Kieran Creaven, 55, flew from Dublin to Leeds to meet a "girl" he had groomed on Facebook with hundreds of messages.
But the fictional teenager - Keeley Nutton - had been created by Leeds-based group Predator Exposure.
Leeds Crown Court heard how married Creaven - who worked as a sports producer for RTE - was living in a "cyber-world of internet pornography".
Kitty Colley, prosecuting, said he told police he viewed sex abuse images of children as young as eight.
He admitted he had made online contact with 15 to 20 teenage girls, aged between 13 and 18, blackmailing some of them by threatening to release information about them on Facebook.
The prosecutor said the defendant thought he was flying to meet Keeley on November 18, after inviting her to stay in the Queens Hotel and go to a Leeds United match with him.
He had made a fake online profile, telling the girl he was a man in his late 30s called Jimmy Cee.
The prosecutor said the pair exchanged hundreds of messages between July and November last year.
At one point, he sent the girl a picture of his erect penis.

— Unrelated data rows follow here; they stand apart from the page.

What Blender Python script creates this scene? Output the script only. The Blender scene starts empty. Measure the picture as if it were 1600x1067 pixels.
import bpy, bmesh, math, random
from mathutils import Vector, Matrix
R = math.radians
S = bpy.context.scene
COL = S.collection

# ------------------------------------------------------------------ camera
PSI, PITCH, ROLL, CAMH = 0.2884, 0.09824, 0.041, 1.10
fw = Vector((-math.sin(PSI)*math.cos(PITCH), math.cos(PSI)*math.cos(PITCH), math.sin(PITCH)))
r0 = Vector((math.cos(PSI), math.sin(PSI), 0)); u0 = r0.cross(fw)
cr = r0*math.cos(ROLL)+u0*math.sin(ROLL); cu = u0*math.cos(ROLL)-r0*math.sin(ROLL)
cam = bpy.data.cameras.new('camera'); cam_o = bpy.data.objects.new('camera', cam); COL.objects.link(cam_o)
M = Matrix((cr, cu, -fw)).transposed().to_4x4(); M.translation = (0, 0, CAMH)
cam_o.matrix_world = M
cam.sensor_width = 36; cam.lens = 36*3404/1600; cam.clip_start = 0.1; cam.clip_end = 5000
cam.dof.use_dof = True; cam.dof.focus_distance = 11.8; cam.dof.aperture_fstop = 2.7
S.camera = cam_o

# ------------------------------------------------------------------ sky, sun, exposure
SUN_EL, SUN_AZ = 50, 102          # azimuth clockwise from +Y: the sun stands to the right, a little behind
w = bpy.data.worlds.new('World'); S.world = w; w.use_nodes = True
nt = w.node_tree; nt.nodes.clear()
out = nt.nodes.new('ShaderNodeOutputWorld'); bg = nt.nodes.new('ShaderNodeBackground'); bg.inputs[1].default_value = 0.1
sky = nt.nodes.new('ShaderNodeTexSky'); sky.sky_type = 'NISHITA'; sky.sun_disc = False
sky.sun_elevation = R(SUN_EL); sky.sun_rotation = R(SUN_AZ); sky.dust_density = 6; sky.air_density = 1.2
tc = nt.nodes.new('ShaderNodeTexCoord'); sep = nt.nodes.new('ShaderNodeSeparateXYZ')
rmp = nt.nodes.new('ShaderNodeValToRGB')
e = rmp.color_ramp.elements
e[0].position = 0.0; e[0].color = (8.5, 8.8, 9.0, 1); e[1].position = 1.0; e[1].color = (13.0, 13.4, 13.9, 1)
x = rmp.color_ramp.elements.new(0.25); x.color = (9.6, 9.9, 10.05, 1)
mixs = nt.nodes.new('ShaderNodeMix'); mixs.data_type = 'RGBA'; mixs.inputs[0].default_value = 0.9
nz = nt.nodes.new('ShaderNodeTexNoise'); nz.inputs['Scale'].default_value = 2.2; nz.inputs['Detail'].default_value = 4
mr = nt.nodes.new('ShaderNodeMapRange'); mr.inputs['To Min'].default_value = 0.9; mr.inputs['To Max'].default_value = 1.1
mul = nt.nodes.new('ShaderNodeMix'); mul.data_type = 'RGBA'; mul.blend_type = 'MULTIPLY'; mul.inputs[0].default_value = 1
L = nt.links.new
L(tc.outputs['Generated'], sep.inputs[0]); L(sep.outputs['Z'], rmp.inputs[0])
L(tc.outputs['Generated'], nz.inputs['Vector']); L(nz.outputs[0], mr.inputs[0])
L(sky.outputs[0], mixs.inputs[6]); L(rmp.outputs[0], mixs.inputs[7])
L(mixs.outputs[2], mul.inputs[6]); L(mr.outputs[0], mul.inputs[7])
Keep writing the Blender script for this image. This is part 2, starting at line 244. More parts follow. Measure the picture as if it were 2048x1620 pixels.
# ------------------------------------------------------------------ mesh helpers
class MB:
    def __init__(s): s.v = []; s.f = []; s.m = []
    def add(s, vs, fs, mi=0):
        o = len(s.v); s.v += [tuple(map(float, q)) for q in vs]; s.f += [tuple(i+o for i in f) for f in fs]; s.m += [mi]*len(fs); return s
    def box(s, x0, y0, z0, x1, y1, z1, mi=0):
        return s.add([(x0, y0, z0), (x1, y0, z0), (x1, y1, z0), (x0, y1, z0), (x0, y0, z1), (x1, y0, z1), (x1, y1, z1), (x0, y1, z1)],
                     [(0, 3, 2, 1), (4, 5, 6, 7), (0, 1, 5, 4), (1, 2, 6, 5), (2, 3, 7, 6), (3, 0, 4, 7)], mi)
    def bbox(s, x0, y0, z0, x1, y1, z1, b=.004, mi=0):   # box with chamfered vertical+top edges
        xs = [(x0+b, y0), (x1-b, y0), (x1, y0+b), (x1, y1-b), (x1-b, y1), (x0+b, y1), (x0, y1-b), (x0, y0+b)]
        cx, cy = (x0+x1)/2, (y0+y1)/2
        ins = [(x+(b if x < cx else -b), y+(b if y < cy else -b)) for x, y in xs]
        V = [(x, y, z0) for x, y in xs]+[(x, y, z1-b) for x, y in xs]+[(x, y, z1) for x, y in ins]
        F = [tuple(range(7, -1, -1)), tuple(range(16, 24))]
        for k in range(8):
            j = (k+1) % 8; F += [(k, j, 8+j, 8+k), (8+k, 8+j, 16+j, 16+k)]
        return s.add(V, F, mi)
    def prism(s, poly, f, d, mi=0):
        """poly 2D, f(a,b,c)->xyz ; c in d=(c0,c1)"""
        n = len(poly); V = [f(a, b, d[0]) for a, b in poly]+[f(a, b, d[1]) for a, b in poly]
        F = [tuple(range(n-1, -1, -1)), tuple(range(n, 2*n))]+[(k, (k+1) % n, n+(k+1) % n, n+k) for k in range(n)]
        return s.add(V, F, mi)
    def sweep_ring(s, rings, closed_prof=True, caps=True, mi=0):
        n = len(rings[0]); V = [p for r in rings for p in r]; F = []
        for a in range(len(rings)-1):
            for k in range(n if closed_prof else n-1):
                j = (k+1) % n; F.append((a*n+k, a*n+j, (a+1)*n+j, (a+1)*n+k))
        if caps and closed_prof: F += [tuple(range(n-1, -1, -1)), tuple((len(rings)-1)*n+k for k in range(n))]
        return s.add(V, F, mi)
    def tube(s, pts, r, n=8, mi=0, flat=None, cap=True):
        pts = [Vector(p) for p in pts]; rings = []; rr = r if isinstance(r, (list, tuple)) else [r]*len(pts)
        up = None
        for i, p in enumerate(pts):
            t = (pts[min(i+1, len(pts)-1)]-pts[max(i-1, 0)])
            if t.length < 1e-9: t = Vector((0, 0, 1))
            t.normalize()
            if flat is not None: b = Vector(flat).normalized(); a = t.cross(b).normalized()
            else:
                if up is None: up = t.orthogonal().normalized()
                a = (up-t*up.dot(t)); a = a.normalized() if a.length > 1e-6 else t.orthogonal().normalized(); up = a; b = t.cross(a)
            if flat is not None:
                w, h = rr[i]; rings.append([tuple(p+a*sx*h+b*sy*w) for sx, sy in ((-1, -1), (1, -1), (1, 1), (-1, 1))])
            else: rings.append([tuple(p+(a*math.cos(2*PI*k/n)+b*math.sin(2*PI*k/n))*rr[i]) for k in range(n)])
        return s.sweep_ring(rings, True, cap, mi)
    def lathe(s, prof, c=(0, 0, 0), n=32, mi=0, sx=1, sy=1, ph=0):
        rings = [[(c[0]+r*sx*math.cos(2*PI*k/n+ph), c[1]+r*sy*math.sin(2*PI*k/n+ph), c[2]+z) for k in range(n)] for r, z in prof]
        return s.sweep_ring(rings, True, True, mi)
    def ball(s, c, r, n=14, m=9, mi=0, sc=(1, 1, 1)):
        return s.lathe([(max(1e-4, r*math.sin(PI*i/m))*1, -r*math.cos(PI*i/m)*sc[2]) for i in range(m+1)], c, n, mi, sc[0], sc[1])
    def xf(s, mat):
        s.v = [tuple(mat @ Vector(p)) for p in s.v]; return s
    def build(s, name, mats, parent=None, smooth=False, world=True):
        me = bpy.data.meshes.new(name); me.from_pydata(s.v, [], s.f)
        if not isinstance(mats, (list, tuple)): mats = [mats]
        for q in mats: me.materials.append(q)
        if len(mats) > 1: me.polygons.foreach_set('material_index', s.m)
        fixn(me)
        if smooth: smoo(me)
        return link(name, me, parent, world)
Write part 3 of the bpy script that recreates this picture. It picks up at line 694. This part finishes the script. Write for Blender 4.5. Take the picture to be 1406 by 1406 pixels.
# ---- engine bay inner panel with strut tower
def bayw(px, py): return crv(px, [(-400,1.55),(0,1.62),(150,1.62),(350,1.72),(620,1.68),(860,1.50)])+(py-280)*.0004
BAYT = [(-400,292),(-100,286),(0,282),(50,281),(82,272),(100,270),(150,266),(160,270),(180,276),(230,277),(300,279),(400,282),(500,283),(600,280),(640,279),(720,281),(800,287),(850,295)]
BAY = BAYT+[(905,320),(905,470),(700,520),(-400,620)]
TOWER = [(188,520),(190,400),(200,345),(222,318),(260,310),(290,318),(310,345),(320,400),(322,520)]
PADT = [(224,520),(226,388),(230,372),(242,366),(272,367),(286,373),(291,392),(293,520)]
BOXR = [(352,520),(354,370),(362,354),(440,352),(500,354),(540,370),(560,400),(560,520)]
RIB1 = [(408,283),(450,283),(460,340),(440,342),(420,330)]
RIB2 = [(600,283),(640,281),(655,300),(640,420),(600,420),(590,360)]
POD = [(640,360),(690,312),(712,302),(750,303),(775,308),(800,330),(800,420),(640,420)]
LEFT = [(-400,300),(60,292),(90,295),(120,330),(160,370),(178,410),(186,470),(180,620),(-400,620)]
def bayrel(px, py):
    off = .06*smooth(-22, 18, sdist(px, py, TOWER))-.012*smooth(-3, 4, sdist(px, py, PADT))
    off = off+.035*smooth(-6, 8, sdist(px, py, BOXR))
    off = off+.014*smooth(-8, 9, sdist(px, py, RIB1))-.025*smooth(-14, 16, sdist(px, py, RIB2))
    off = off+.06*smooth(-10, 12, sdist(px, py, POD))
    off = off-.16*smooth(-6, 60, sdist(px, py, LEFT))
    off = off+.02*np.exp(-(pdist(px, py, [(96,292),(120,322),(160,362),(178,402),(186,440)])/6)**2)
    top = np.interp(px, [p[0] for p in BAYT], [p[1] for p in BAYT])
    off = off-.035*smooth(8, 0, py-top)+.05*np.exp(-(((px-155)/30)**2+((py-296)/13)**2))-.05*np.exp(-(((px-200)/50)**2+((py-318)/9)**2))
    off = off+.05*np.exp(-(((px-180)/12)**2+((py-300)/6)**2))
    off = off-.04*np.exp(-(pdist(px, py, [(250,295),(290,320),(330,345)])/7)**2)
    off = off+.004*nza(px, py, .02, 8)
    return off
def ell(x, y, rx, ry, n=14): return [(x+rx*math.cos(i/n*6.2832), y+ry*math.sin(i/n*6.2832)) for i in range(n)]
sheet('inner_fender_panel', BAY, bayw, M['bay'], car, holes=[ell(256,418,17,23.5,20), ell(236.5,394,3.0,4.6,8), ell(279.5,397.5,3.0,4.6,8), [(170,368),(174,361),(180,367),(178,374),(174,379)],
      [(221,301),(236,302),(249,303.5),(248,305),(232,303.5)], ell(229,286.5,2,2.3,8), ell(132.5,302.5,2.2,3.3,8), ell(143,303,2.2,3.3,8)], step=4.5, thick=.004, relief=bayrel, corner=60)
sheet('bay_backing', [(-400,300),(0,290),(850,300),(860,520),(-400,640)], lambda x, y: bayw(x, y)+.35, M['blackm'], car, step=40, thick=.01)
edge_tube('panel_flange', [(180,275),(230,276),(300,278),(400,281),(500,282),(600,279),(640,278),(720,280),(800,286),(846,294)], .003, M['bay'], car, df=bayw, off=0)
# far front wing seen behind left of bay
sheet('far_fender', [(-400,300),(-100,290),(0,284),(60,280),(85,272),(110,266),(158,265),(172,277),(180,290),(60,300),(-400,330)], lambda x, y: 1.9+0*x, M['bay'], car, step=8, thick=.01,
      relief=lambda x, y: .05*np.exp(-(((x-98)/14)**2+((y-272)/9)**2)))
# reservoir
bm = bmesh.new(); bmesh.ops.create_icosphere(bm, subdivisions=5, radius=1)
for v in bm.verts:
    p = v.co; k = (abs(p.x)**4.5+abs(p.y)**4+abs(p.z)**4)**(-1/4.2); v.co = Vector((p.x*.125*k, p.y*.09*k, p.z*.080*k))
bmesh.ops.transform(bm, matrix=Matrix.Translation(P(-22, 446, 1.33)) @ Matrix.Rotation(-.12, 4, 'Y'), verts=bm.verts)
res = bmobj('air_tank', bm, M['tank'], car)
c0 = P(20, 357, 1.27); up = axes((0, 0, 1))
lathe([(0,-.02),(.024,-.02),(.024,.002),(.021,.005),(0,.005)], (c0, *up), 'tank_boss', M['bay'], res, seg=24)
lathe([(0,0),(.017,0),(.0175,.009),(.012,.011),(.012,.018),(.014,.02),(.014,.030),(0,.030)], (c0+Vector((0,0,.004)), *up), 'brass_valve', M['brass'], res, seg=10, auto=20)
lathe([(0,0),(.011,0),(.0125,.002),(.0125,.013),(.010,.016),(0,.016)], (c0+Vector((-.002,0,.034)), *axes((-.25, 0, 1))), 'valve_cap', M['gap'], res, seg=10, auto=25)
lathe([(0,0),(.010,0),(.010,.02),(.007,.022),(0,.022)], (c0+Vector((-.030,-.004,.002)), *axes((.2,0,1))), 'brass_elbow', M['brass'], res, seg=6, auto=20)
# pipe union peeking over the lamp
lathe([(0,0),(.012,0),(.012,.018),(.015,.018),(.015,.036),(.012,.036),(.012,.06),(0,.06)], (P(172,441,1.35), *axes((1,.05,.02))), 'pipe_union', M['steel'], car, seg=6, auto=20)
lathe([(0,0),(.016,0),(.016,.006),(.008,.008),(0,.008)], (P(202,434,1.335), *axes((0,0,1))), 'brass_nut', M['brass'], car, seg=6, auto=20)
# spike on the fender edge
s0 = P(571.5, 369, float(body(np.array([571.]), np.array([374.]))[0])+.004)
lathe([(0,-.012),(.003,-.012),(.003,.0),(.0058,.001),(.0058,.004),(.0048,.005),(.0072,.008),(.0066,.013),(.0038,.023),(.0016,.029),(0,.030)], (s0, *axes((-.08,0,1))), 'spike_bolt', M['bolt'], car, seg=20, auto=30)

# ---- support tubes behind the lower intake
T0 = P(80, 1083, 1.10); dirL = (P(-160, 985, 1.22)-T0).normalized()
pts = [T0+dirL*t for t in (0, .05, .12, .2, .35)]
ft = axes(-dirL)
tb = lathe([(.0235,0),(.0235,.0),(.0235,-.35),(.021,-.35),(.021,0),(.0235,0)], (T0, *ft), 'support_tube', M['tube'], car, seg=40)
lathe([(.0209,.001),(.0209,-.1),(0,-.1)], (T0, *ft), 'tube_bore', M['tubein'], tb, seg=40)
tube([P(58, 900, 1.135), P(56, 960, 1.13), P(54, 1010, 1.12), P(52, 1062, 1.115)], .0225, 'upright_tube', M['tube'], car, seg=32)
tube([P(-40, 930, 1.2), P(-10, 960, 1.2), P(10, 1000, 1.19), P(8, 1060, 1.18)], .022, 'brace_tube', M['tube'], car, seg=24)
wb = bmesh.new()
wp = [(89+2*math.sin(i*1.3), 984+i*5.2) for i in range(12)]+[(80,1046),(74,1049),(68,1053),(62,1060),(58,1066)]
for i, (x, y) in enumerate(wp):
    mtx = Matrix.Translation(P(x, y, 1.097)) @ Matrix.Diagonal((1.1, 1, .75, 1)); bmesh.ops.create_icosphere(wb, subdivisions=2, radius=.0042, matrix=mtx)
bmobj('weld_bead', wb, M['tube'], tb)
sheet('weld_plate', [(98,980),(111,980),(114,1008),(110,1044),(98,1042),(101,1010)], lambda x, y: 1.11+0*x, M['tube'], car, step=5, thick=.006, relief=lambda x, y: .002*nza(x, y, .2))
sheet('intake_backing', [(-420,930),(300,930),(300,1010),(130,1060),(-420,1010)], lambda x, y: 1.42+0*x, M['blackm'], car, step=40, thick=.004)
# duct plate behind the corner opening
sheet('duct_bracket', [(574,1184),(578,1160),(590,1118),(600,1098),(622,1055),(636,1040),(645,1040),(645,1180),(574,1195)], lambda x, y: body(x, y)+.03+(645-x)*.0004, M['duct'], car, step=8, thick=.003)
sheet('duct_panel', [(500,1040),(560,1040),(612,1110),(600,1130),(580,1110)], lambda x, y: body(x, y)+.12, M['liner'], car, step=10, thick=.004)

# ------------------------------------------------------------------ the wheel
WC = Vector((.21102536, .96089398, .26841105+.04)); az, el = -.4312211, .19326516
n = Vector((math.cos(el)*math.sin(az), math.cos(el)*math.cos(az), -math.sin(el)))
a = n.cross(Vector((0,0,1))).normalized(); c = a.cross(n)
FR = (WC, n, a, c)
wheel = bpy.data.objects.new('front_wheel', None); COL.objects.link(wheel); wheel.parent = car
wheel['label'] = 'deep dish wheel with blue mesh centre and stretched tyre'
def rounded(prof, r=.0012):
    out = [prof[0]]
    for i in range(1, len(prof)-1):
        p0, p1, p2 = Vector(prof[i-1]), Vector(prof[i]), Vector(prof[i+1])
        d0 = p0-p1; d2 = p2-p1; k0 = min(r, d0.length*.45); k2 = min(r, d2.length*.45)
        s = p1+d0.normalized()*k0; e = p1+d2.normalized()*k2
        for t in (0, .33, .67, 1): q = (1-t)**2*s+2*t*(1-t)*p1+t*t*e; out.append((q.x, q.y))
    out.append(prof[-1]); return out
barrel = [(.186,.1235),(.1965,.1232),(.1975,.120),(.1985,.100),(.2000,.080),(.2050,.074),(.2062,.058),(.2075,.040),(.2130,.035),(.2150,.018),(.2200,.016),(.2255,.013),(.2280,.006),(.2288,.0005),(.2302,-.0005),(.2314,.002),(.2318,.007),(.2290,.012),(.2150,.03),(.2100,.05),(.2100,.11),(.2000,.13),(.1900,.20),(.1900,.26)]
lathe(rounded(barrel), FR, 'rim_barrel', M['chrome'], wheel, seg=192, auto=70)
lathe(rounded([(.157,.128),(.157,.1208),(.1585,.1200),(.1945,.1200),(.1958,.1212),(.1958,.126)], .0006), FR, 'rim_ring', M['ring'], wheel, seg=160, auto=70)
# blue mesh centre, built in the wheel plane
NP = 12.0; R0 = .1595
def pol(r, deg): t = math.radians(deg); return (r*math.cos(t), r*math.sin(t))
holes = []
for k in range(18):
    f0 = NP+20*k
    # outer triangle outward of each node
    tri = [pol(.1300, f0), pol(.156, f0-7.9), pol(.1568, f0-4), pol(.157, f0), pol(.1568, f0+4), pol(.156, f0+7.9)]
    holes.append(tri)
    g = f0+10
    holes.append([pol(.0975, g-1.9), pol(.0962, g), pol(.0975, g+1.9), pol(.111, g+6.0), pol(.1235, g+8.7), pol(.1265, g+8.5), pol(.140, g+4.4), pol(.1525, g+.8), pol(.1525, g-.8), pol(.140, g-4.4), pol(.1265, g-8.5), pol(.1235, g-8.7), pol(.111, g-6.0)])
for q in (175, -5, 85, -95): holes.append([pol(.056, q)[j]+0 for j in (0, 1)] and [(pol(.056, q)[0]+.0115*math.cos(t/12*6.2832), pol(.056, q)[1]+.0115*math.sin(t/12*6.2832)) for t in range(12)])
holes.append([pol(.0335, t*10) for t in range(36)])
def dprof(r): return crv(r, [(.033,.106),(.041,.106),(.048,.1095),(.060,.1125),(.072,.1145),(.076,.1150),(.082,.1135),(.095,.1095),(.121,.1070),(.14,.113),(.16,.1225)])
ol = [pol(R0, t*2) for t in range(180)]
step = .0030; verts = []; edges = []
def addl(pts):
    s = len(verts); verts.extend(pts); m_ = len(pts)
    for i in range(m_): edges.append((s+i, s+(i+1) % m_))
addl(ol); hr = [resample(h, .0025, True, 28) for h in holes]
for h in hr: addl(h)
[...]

Ms Colley said his messages to the girl included one which said: "I'm wishing you were here in bed with me warm and snuggled under the duvet. I'll keep you wrapped up in my arms all night. Smell your hair. Kiss you. Wake up together in the morning."
Another said: "You are cute and funny and a hottie. Good combination."
Ms Colley said Creaven told police: "I need professional help. I find children attractive."
The prosecutor told the judge the messages made clear from the beginning that the girl was 13.
He was detained by people from the Predator Exposure group outside the Queens Hotel on November 18.
The group streamed the encounter live on the internet.
The court heard how Creaven had two boxes of condoms and a list of girls' names when he was arrested.
Ian Cook, defending, said: "He was living in almost a cyber-world of internet pornography."
Judge Simon Phillips QC told him: "You believed you were dealing with a real person, and you believed her to be 13 years of age."
Creaven stood in the dock with a security guard, and was wearing a white, open-neck shirt and a dark overcoat.
He pleaded guilty at a previous hearing to attempting to meet a child following grooming for a sexual purpose and attempting to cause or incite a child to engage in sexual activity, namely kissing and cuddling.